Seus poemas estão vinculados à segunda geração do Romantismo. Mas, segundo o crítico José Paulo Paes, “distanciando-se dos literatos da época pelo seu realismo plebeu… Para ele, ser poeta não era debruçar-se sobre si mesmo, num irremediável narcissimo, mas voltar-se para o mundo, medi-lo com olhos críticos, zurzir-lhe os erros, as injustiças, as falsidades”. Sua única obra – Primeiras trovas burlescas -, publicada em duas edições (1859 e 1861) é considerada um dos expoentes do Romantismo. Alguns críticos reclamaram de Manuel Bandeira por não incluí-lo em seu livro “Apresentação da Poesia Brasileira”.
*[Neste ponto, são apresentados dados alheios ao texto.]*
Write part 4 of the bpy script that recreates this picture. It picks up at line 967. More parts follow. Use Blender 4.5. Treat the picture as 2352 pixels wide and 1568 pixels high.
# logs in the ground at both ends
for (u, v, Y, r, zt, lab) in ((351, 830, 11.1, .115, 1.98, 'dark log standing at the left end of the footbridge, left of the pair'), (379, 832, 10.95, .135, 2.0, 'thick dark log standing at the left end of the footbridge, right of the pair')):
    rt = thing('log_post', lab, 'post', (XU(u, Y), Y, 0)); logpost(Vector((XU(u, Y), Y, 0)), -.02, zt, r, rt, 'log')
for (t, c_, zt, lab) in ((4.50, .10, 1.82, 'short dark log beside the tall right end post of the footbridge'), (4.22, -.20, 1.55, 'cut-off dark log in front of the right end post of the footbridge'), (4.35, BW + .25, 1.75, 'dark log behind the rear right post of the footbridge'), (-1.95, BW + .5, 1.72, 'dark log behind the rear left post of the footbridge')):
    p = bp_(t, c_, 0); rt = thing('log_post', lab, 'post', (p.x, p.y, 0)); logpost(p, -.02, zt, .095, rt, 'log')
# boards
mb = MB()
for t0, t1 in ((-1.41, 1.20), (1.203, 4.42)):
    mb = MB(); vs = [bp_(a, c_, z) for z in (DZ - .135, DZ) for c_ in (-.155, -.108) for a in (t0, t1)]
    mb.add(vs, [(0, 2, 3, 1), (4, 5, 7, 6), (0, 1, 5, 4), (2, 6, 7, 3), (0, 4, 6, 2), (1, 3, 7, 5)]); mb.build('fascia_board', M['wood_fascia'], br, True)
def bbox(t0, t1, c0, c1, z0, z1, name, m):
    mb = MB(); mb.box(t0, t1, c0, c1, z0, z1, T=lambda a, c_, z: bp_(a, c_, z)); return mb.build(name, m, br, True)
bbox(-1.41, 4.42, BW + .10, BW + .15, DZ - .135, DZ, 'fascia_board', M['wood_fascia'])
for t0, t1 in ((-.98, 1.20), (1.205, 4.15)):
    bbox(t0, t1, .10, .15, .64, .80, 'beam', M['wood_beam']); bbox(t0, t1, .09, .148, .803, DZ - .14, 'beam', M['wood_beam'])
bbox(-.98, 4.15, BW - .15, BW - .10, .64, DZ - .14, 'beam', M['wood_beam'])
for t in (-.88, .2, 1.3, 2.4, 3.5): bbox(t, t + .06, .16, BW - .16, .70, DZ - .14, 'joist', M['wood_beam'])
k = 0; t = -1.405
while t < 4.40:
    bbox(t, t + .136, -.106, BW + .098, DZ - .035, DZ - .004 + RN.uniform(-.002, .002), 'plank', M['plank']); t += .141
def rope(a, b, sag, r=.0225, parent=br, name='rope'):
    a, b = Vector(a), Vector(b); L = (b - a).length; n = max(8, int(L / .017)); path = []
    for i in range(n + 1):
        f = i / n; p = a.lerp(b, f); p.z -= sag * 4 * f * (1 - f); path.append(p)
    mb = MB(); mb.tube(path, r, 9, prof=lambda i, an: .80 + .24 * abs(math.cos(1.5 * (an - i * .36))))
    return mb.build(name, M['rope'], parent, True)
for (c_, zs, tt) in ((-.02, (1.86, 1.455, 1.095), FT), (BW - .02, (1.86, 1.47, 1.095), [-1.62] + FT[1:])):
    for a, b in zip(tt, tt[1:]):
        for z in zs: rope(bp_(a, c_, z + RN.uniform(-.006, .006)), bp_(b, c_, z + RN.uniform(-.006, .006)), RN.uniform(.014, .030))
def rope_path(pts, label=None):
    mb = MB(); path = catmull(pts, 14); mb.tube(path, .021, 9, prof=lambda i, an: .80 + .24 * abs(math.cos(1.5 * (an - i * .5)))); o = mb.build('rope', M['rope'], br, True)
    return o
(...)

Foi homenageado com seu nome em logradouros de diversas cidades do País e um busto em frente a Academia Paulista de Letras, onde é o patrono da cadeira nº 15. Em 2006, Ana Maria Gonçalves publicou “Um defeito de cor”, saga brasileira, que foi comparada ao clássico norte-americano sobre a escravidão “Raízes”. Além dessa biografia romanceada, sua vida foi retratada em alguns livros: “O precursor do abolicionismo no Brasil: Luís Gama”, por Sud Mennucci, em 1938; “A trajetória de Luís Gama na imperial cidade de São Paulo”, por Elciene Azevedo, em 1999; “O advogado dos escravos – Luís Gama, por Nelson Câmara, em 2010. Em 2008, foi criado em São Paulo o Instituto Luiz Gama, por um grupo de juristas, acadêmicos e militatantes dos movimentos sociais, cuja missão é lutar contra o preconceito e defesa dos direitos dos negros e das minorias no País.
Atualmente o Instituto Pro Bono mantém o “Prêmio Luiz Gama”, entregue anualmente às pessoas que se destacaram na área da advocacia voluntária e produção de conhecimentos jurídicos. Neste exato momento (setembro de 2019) sua videobiografia, realizada pelo cineasta Jeferson De, está sendo preparada para lançamento ainda este ano. O filme “Prisioneiro da Liberdade”, conta com Fabricio Boliveira no papel principal, contracenando com Zezé Mota e Caio Blatt.